I'm less interested in whether the jokes were "offensive" than in what they reveal about the audience laughing at them. For a while the was a genre of routine deployed by black comics that doesn't actually have a name but is perhaps best described as "black people do stuff like this, white people do stuff like this." It got old pretty quick, but the existence of the genre itself implies how key cultural context is to being able to sense humor, in defining what is funny and what isn't. Comedy is deeply revelatory in the sense that the relationship between a comic and his audience defines the borders of a shared moral universe. When Louis C.K. jokes about how being white means he can time travel wherever he wants, the audience laughs because of a shared understanding about the long historical legacy of racial discrimination against minorities. It's a shrewd joke precisely because it forces the question of discrimination into an impossible hypothetical that circumvents the expected defensive reaction of someone who might normally deny that such things still matter. To think it's funny though, you have to be someone who doesn't pretend that race no longer makes a difference.

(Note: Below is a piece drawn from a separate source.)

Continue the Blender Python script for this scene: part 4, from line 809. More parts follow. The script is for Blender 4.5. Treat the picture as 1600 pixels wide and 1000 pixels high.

Brown's jokes are similarly revealing, although they don't say anything particularly flattering about the Republican Party. The Black History Month joke is mostly tired--black people and white people alike tell jokes like this--but in any circumstance they reflect a basic discomfort with the implications of miscegenation. Even when I've told a joke like this about myself in the past, it's usually a response to someone else's difficulty in reconciling my heritage.
The Kardashian joke is something else. To think this joke is funny, you really have to believe there's something strange about the Kardashian women being attracted to wealthy, athletic men because they're black. White women aren't people but resources that "belong" to white men, and the Kardashians reflect some unethical redistribution of white women to the undeserving black masses. Laughing at this joke reflects a discomfort with interracial relationships that seems anachronistic in 2011, except perhaps in the Republican Party. The GOP draws much of its support from people over the age of 50, who remain conflicted about the acceptability of interracial marriage. Younger conservatives were less amused.
It's not really worth it to get bent out of shape about a joke--but what the joke says about those who laugh at it? That's far more interesting.